(STORED DATA)
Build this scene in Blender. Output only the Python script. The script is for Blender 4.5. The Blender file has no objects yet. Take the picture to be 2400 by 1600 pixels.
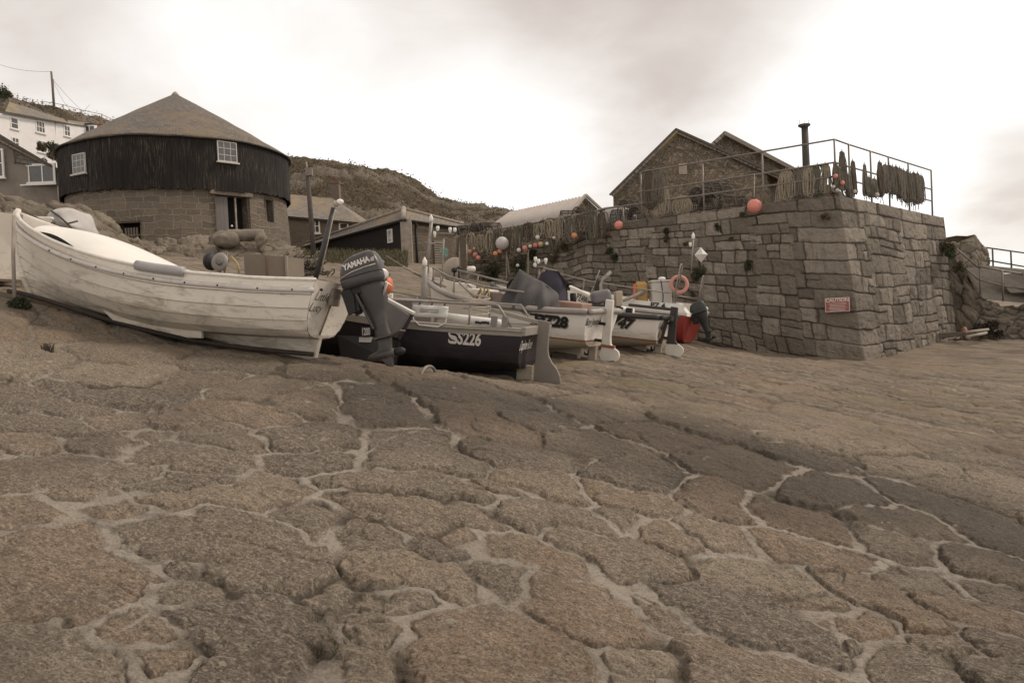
import bpy, bmesh, math, random
import numpy as np
from mathutils import Vector, Matrix, Euler
R = math.radians
random.seed(7)
SC = bpy.context.scene
COL = SC.collection

# ------------------------------------------------------------------ camera
FPX = 1800.0
ROLL, PITCH = R(2.5), R(-1.43)
_F = Vector((0, math.cos(PITCH), math.sin(PITCH)))
_U0 = Vector((0, -math.sin(PITCH), math.cos(PITCH)))
_R0 = Vector((1, 0, 0))
CR = math.cos(ROLL) * _R0 - math.sin(ROLL) * _U0
CU = math.sin(ROLL) * _R0 + math.cos(ROLL) * _U0


def ray(px, py):
    return _F + CR * ((px - 1200) / FPX) + CU * ((800 - py) / FPX)


def P(px, py, Y):
    """the point of the place seen at a spot of the photograph, Y metres ahead"""
    d = ray(px, py)
    return d * (Y / d.y)


# ------------------------------------------------------------------ noise
def _hash(ix, iy, seed):
    n = (ix.astype(np.int64) * 374761393 + iy.astype(np.int64) * 668265263 + seed * 1442695041) & 0xFFFFFFFF
    n = ((n ^ (n >> 13)) * 1274126177) & 0xFFFFFFFF
    n = n ^ (n >> 16)
    return (n & 0xFFFF).astype(np.float64) / 65535.0


def vnoise(x, y, seed=0):
    x0 = np.floor(x); y0 = np.floor(y)
    fx = x - x0; fy = y - y0
    fx = fx * fx * fx * (fx * (fx * 6 - 15) + 10); fy = fy * fy * fy * (fy * (fy * 6 - 15) + 10)
    a = _hash(x0, y0, seed); b = _hash(x0 + 1, y0, seed)
    c = _hash(x0, y0 + 1, seed); d = _hash(x0 + 1, y0 + 1, seed)
    return (a * (1 - fx) + b * fx) * (1 - fy) + (c * (1 - fx) + d * fx) * fy


def fbm(x, y, seed=0, oct=4, gain=0.5):
    s = 0.0; a = 1.0; t = 0.0
    for i in range(oct):
        s = s + a * vnoise(x * 2 ** i + 17.3 * i, y * 2 ** i - 9.1 * i, seed + i * 7)
        t += a; a *= gain
    return s / t


def sstep(a, b, x):
    t = np.clip((x - a) / (b - a), 0, 1)
    return t * t * (3 - 2 * t)


# ------------------------------------------------------------------ materials
MATS = {}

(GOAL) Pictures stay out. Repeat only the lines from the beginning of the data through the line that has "return d * (Y / d.y)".

(THE ANSWER)
Build this scene in Blender. Output only the Python script. The script is for Blender 4.5. The Blender file has no objects yet. Take the picture to be 2400 by 1600 pixels.
import bpy, bmesh, math, random
import numpy as np
from mathutils import Vector, Matrix, Euler
R = math.radians
random.seed(7)
SC = bpy.context.scene
COL = SC.collection

# ------------------------------------------------------------------ camera
FPX = 1800.0
ROLL, PITCH = R(2.5), R(-1.43)
_F = Vector((0, math.cos(PITCH), math.sin(PITCH)))
_U0 = Vector((0, -math.sin(PITCH), math.cos(PITCH)))
_R0 = Vector((1, 0, 0))
CR = math.cos(ROLL) * _R0 - math.sin(ROLL) * _U0
CU = math.sin(ROLL) * _R0 + math.cos(ROLL) * _U0


def ray(px, py):
    return _F + CR * ((px - 1200) / FPX) + CU * ((800 - py) / FPX)


def P(px, py, Y):
    """the point of the place seen at a spot of the photograph, Y metres ahead"""
    d = ray(px, py)
    return d * (Y / d.y)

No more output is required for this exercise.